GULSHAN CAFE ATTACK Police find no involvement of Japanese-Bangladeshi Saifullah

The Counter Terrorism and Transnational Crime unit of Dhaka Metropolitan Police on Saturday said that it found no evidence of involvement of Bangladeshi-origin Japanese Muhammad Saifullah Ozaki, a suspected extremist, in the July 1 Gulshan café attack.
At a press conference at DMP Media Centre, counter terrorism unit chief Monirul Islam, however, said that Saifullah arranged travels of few Bangladeshis to Syria.
None of the arrested suspects in the attack on Holey Artisan talked about him, he said.
He also trashed the report of Bangladeshi-origin Swedish journalist Tasneem Khalil that said that Saifullah was behind the cafe attack.
Tasneem reported in a Bangladeshi daily that Sajit Debnath converted to Islam and changed his name as Muhammad Saifullah Ozaki and he was most likely Islamic State-appointed amir in Bangladesh.
Saifullah was former associate professor at Ritsumeikan University. Bangladeshi intelligence officers told New Age recently that he travelled to Bulgaria along with his small family from Japan and might have joined Islamic State in Syria.
Counter-terrorism officials said that Saifullah, an ex-cadet, went to Japan for higher studies where he converted to Islam and reunited many of his cadet college friends and fellows on a Facebook page which he used to administrate.

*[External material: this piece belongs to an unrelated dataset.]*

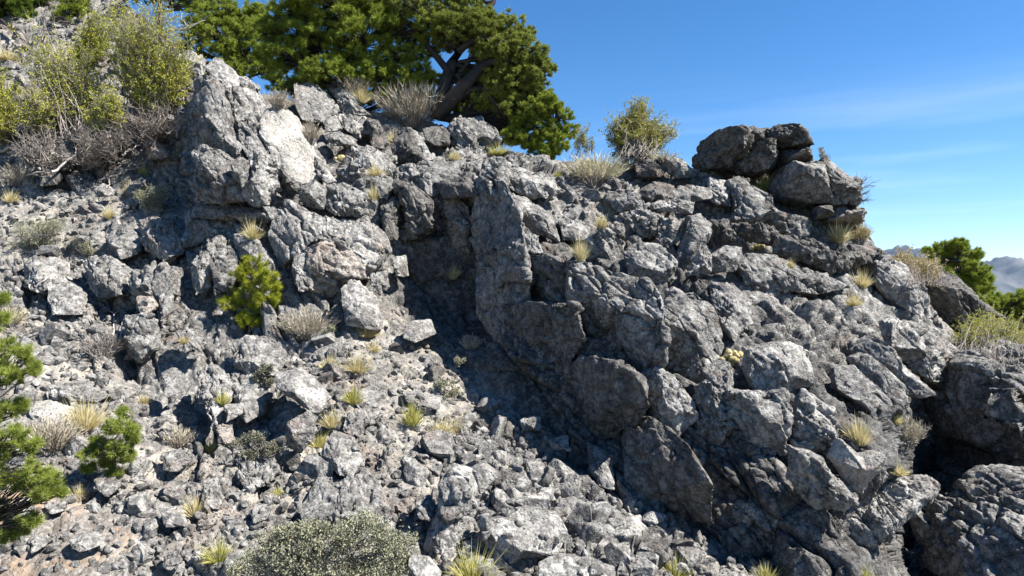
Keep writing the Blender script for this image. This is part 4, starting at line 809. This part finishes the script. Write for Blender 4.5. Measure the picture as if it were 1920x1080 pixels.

They said that at least three Bangladesh travelled to Syria with the help of Saifullah and he was last seen in Syria.
Monirul said that they came to know about Saifullah in May 2015 after the capture of Aminul Islam Baig, graduated in Malaysia and was captured in Dhaka during employment at a subsidiary of Coca-Cola on suspicion of planning to fight for Islamic State in Syria.
Bangladesh and Japan shared information about Saifullah but Japan could not arrest him due to lack of ‘enough evidence’, the officials said.
The police registered a case against Saifullah with Uttara West police station on May 24, 2015.
Morinul said that Saifullah visited Bangladesh twice after his being converted to Islam but was isolated from his relatives and parents.
He said that they were now starting the formalities of preparing the charge sheet in Gulshan café attack case as they captured another key suspect, Aslam Hossain Rashed alias Rash alias Abu Jarra, 20, at Singra Bazar bus stop in Natore on Friday.
Rashed was a close associate of Bangladeshi-Canadian Tamim Ahmed Chowdhury, reportedly the coordinator of a ‘faction of the banned extremist outfit Jamaat-ul-Mujahideen Bangladesh’ before he was killed along with two of his fellows in a joint operation in Narayanganj on August 27, 2016.
Rashed, hailed from Manda upazila in Naogaon.
Monirul said Rashed was motivated by one Rajshahi University student Shariful Islam Khaled, a leader of the JMB faction who had threatened his teacher AFM Rezaul Karim. Rezaul Karim was killed near his house in April 2016. 
On Saturday, Dhaka metropolitan magistrate Nurunnahar Yesmin remanded Rashed for six days in police custody for interrogation in the Gulshan café attack case.
Rashed had no lawyer to defend him in the hearing. 
Rashed’s reported mother Nasima Khatun claimed the name of her son to be Aslam Ali Mohon, who went missing on June 17, 2016 [Ramadan 11], two weeks before the café attack, from a mess while he was studying at Rajshahi Model College. 
The extremist attack on the Gulshan cafe left 29 people, including 17 foreigners, two police officials and five suspects, killed on July 1.